Tomás Campuzano y Aguirre
(Santander, 1857 – Becerril de la Sierra, Madrid, 1934). Tras estudiar legislación, pronto se decantó por el mundo de la pintura, donde se especializó en grabado, llegando a ser Director de la Escuela Nacional de Artes Gráficas, donde ejerció como profesor. Discípulo de Carlos de Haes, en su pintura destacan las escenas costumbristas norteñas, donde envuelve a los personajes y objetos en atmósferas bucólicas, matizando la importancia de la luz, elemento muy estudiado y presente en su obra.
En 1884 participó en la Exposición Nacional de Bellas Artes, donde obtuvo la Tercera Medalla, abriéndose camino en las sucesivas muestras y obteniendo otros premios y distintivos que avalarán su obra.
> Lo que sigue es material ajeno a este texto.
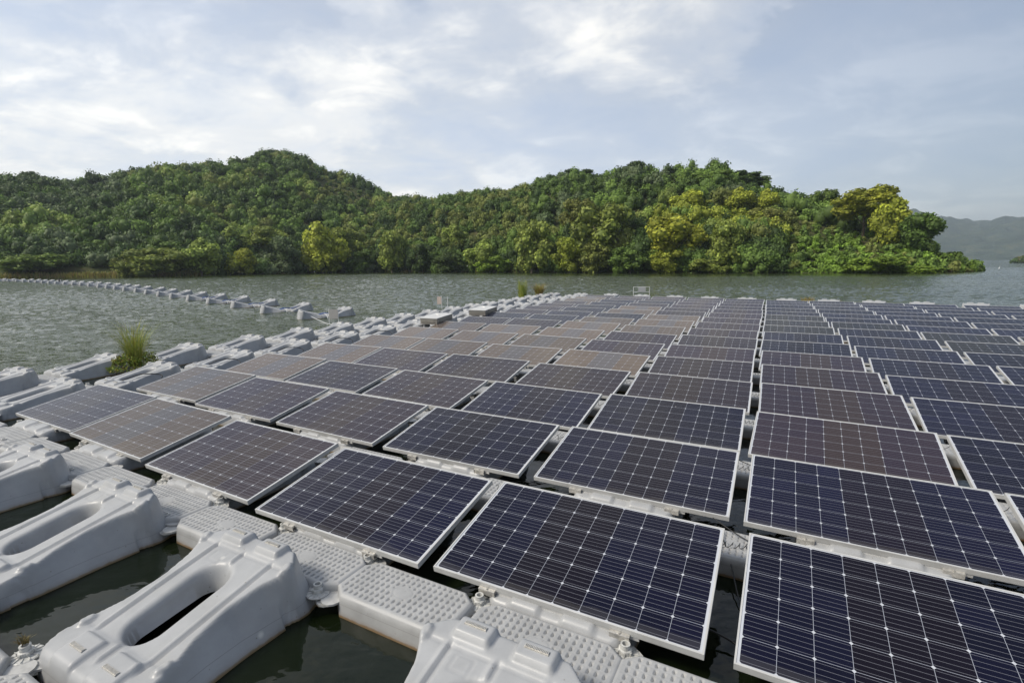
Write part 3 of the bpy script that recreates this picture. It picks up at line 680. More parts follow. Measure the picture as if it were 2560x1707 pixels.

Realizó numerosas exposiciones colectivas e individuales, destacando la de 1915 con su participación en el Salón de Arte Moderno.
Excelente grabador, tiene un particular interés su serie Del Cantábrico, compuesta por veinticuatro aguafuertes que representan las costas cántabras. El dominio de esta técnica, el grabado, le hizo ocupar el cargo de director de la Calcografía Nacional además de pertenecer al grupo de Los 24, que tanta importancia tuvo en el desarrollo del grabado en la España de la época.
Fue socio del Ateneo de Madrid con el nº 4.939 y contribuyó con la donación de su obra a aumentar los fondos artísticos de la institución, conservándose, además del cuadro referido, su colección de veinticuatro grabados sobre el Cantábrico.
Autor: Tomás Campuzano y Aguirre (Santander, 1857 – Becerril de la Sierra, Madrid, 1934).
Cronología: siglo XIX (hacia 1885-1900).
Técnica: Óleo sobre lienzo.
Medidas: 100 x 415 centímetros.
Firmas o inscripciones: No han podido ser constatadas en el lienzo.
Contexto cultural o estilo: pintura española del siglo XIX.
Exposiciones: Si. Tomás Campuzano y Aguirre (1857-1934). Fundación Marcelino Botín. Santander, 2000.